The bottom line is that this guy isn't good enough for you. If he was, he wouldn't have another girlfriend at the moment- all his focus would be on you. You're the steak remember! Clearly he'd rather be with plastic frosting. Move on.

Saturday, March 15, 2008

Why Men and Women Aren't Meant to be Friends

via email:

"m.rose,
I have a lot of guy friends (I'm a girl.) I recently got a boyfriend and my best guy friend has been acting weird ever since! He gets mad when I see my boyfriend on the weekends and rolls his eyes when I bring up my bf. My friend is NOT mean, what's his problem?"
Katie, OR"

Well Katie, first of all, guy friends are great- isn't it nice to get away from catty girls once in a while? However, your boyfriend-obtaining is causing a common problem with your friend- I'm going to call him Roy. Roy is jealous. Now, it may be for 1 of 2 reasons. #1: Jealous Roy thinks you've replaced him. He doesn't see you anymore and misses your time together. Or #2: Roy wants to be more than your friend and is mad that your StudlyBF got there first. Unfortunately, #2 is more often the case. I say unfortunately because I'm sure you have no interest in Jealous Roy. He's a great friend, but no romantic feelings are there.

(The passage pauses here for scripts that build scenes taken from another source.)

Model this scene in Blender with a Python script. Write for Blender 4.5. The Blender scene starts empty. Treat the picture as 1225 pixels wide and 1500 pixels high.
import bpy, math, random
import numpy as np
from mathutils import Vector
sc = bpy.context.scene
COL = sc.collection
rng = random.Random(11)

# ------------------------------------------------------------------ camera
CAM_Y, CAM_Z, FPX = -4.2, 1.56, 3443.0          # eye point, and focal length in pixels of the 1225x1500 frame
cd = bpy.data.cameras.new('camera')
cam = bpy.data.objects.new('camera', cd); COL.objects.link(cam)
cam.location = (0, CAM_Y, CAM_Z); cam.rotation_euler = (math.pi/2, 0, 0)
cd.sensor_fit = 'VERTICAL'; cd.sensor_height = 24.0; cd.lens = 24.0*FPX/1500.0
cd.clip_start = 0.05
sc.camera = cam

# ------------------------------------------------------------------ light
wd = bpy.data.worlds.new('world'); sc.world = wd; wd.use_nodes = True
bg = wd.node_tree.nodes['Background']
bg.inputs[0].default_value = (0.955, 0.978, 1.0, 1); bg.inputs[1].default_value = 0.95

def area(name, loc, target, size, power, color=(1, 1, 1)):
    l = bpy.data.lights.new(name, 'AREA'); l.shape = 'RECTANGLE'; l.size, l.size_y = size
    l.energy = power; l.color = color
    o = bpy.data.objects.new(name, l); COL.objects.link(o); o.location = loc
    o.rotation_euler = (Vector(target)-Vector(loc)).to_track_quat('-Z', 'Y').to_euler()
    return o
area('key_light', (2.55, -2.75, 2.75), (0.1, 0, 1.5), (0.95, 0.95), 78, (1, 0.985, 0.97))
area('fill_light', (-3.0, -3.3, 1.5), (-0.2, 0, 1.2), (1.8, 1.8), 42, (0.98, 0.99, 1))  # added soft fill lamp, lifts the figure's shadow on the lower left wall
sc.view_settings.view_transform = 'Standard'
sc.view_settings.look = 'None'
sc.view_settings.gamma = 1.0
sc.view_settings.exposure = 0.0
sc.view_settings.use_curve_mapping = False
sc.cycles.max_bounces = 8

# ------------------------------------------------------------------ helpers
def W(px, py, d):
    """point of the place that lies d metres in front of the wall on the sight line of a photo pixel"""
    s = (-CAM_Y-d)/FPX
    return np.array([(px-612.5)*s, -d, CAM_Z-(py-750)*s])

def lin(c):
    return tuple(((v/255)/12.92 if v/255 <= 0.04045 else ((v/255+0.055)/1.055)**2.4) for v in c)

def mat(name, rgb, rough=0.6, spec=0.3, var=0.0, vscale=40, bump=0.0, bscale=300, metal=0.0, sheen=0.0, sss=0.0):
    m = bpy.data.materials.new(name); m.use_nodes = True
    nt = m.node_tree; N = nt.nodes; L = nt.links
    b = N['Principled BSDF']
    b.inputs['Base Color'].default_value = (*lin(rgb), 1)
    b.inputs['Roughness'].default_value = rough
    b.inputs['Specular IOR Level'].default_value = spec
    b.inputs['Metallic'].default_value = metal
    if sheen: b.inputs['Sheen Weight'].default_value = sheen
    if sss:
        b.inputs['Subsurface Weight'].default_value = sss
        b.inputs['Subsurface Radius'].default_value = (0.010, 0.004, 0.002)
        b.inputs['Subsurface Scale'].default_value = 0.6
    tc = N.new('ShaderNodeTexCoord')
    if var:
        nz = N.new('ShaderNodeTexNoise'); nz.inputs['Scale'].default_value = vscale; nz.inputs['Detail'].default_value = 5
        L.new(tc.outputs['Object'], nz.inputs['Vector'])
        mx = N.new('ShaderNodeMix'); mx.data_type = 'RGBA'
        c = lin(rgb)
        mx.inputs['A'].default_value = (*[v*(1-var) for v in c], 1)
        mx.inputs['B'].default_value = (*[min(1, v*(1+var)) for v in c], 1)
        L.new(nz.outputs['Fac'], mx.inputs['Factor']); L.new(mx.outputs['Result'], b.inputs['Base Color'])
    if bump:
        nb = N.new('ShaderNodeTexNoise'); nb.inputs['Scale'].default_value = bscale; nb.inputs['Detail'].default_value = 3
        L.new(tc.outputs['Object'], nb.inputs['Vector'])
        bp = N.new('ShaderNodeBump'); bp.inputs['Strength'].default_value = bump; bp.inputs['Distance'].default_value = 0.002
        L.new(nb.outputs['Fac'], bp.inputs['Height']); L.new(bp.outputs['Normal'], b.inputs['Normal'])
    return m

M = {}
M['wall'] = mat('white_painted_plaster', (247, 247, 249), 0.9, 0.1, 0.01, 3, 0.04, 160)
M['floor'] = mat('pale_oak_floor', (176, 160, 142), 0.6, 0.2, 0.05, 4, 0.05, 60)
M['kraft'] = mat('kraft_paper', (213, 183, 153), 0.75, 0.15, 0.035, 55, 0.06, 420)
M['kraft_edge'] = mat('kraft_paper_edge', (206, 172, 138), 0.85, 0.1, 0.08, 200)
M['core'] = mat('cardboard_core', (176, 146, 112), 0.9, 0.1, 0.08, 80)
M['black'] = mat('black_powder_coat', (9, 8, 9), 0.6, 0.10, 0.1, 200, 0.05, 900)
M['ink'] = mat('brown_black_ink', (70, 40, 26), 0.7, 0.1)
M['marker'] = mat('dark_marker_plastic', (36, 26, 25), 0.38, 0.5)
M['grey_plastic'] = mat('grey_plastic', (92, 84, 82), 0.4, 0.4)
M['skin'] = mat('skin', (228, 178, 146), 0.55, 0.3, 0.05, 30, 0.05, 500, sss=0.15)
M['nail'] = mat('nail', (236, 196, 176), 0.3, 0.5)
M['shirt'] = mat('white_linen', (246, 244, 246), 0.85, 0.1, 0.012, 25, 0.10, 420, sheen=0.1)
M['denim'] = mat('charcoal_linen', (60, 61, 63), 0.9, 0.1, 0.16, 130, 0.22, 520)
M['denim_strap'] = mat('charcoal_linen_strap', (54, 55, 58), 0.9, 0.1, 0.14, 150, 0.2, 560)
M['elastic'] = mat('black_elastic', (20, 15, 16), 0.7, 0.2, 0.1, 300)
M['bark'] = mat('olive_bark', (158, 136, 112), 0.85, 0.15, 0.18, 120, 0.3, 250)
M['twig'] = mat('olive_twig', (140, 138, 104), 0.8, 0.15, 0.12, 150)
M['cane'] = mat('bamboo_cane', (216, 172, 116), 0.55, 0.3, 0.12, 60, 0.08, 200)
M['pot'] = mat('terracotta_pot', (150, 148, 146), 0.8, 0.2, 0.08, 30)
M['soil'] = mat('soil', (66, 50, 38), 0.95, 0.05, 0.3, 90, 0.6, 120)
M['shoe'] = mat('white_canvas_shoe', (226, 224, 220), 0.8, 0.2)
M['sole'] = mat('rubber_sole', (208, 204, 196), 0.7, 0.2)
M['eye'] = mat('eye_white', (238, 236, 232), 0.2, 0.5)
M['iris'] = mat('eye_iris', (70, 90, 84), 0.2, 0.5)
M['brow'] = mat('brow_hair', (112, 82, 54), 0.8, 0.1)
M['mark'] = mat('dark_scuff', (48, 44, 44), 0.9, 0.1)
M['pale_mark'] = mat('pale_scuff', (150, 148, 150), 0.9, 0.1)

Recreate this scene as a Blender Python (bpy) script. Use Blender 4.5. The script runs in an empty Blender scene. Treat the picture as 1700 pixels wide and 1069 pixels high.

Here's the cold hard truth about guy friends. About 99.9867% of your guy friends would kill to date you. See, women can have platonic friendships with the opposite sex easily (hence why we're the better sex of course), but for guys, it's much harder. If a guy thinks you're cool enough to hang out with, you're most likely on his list of "Women I Would Take Out for a Nice Steak Dinner And Then See Where It Goes From There." And this is why I believe that men and women cannot be friends. Male/female friendships are like that damn Rubix cube- a puzzle that nobody can solve, and those that can should be studied.

It's up to you how you handle Roy Wants to be Your Boyfriend from this point on. Just be aware that he may have feelings for you, and this will make having a platonic friendship difficult.